Asean: Myanmar Needs Urgent Humanitarian Aid
The Asean Inter-Parliamentary Myanmar Caucus supports the United Nations’ calls for urgent action to deliver humanitarian aid to displaced peoples in the country.
While expressing her
appreciation of progress in Myanmar, AIPMC president Eva Kusuma Sundari
urged the country’s government to quickly realize the recommendation in
the resolution.
“We call on Myanmar’s authorities to improve
human rights conditions within their country, especially for thousands
of Rohingya Muslims who are facing systematic violence in Rakhine
state,” she said on Sunday. “The government should guarantee protection
and basic rights of their own people, including the Rohingyas.”
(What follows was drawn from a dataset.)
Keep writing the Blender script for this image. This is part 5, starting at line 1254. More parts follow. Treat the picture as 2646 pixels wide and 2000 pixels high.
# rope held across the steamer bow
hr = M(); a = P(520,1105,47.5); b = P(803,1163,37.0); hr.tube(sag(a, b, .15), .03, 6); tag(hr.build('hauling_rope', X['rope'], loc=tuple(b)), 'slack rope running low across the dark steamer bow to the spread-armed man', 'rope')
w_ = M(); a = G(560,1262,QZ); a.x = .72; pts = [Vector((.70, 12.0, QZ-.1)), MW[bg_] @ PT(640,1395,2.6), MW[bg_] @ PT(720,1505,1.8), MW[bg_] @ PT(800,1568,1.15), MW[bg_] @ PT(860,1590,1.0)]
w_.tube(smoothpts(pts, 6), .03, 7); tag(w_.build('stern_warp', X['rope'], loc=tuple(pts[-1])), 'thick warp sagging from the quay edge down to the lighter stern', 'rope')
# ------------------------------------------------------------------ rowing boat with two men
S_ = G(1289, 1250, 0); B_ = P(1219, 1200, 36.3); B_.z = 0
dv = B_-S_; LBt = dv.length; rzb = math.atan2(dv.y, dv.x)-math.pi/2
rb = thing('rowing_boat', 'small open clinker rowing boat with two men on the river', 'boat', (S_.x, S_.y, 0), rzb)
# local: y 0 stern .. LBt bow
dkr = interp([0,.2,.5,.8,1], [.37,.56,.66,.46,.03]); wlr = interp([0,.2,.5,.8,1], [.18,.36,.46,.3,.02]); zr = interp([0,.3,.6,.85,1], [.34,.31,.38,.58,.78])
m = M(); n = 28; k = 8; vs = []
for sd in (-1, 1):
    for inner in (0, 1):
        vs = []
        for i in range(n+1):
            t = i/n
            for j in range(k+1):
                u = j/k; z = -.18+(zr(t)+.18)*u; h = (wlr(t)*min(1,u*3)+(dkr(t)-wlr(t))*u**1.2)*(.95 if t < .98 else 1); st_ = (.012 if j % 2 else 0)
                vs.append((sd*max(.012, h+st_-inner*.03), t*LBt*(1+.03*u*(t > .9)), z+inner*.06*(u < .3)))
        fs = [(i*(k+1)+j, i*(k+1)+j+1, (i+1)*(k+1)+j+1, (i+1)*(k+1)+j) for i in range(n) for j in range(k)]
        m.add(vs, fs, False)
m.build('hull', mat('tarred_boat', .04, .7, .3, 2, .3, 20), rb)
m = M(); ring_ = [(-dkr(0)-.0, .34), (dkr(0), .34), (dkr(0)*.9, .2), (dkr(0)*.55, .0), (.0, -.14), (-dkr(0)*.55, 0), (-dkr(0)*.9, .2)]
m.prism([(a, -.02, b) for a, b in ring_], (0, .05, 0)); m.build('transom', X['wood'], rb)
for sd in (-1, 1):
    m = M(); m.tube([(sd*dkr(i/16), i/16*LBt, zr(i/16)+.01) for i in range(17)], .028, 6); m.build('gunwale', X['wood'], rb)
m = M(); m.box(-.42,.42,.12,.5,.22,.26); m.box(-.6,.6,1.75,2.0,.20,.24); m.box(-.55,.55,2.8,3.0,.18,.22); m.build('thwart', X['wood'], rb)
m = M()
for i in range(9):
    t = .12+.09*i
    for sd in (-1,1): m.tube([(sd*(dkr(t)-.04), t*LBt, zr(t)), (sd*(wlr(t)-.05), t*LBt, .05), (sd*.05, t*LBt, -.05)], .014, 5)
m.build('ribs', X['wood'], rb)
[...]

The AIPMC is comprised of legislators from the 10 Asean member states.
According
to the UN Office for the Coordination of Humanitarian Affairs, there
are more than 400,000 internally displaced people in Myanmar. The UN
body said that some 115,000 have been forced to flee their homes in
Rakhine state on ethnic grounds since intercommunal violence broke out
in June.
Meanwhile, more than 235,000 have been run out of their
home towns in Karen state, while more than 75,000 have been displaced
by the ongoing war between the Burmese Army and the Kachin Independence
Army in the country’s far north.
“People should not be prosecuted because they come from different ethnic and religious groups,” said Eva.
AIPMC vice president Kraisak Choonhavan also spoke out against the prejudices on the Muslim Rohingya community.
“The
government’s denial of the very legitimacy of the Rohingya ethnic group
constitutes a major barrier to finding a long-term solution to the
intercommunal problems in Rakhine state and betrays an inherent
ethno-nationalist superiority complex of the predominantly
Buddhist-Burman government of Myanmar,” he told Mizzima.com, which
specializes on Burmese news. The Thai legislator added that the
immediate concern was the need to get urgent humanitarian assistance to
those displaced by the violence.
“But the greater fear is that
if the government, ethno-nationalist political parties as well as
elements in the Buddhist clergy continue to label these people as
‘Bengali’ interlopers with no rights, then this violence could spread so
much further, putting the safety, dignity and lives of hundreds of
thousands of people at risk,” he was quoted as saying.